Я терпеть не мог Егора Летова. Он мне казался примером всего плохого, что случилось с российской музыкой. Героем шуток и автором песни «Всё идет по плану», что поют нетрезвые ребята в кожаных куртках, которых принято обходить стороной. Летов казался жупелом, демоном, героем красно-коричневого реванша девяностых, сторонником Эдуарда Лимонова и Геннадия Зюганова, певцом любителей дешевой водки и грошовых стихов. Ну как такого любить?
Как-то так было до 2006 года, пока мой друг и однокурсник Миша, приехавший из маленького городка в Тамбовской области и подружившийся со мной на почве любви к Radiohead, не поставил мне «Русское поле экспериментов». Для меня, совершенно юного книжного мальчика, не готового к таким походам на край ночи, это было сокрушительно. Как-то так было, пока мой друг и барабанщик моей группы Сережа не рассказал об альбоме «Прыг-скок», заглавная песня которого представляет собой одно большое переживание умирания и которую страшно слушать перед сном.
Как-то так было до тех пор, пока в журнале «Афиша» не вышло интервью Максима Семеляка с Летовым, а потом про Летова написал Rolling Stone, а потом был прочитан кушнировский «100 магнитоальбомов советского рока», где Летову и смежным с ним проектам было уделено много места.
Как-то так было не только у меня, но у многих.

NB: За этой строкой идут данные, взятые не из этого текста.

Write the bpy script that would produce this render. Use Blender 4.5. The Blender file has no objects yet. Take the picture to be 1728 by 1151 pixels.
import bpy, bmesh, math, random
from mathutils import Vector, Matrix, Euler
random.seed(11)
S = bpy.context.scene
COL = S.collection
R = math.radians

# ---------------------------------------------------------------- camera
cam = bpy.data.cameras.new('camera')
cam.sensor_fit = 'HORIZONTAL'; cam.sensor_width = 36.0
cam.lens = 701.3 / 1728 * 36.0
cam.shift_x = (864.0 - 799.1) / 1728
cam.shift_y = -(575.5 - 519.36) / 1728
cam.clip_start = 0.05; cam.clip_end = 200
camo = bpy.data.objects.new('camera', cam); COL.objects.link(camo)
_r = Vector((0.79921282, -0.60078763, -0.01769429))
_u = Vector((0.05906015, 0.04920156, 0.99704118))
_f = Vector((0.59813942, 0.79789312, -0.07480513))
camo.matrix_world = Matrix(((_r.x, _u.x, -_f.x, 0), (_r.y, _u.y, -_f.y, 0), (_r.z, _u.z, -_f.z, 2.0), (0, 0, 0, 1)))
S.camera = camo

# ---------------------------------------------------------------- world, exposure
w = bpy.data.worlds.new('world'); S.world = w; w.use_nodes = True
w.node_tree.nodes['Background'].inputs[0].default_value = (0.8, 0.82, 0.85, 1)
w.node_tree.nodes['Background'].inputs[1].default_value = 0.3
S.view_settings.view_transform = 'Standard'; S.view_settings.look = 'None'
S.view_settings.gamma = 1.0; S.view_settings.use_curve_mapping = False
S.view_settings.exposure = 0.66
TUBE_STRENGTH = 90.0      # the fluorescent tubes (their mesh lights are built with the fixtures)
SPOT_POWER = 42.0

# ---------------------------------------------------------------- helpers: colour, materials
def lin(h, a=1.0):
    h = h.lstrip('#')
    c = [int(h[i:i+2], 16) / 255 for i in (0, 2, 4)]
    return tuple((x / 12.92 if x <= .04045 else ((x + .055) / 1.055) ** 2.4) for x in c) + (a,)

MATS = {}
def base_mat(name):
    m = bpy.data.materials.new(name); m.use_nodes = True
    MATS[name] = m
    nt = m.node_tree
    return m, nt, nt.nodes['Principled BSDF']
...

Хорошие люди из хороших журналов выросли на Летове и подарили его нам, а переиздания «Солнцеворота» и «Невыносимой легкости бытия» показали, какой должна быть психоделия по-русски. Вышла «Долгая счастливая жизнь», вышла «Реанимация» с ее жутким заглавным треком, вышли «Зачем снятся сны». А потом Летов умер — и с новой волной интереса началась его канонизация: переиздания, каверы.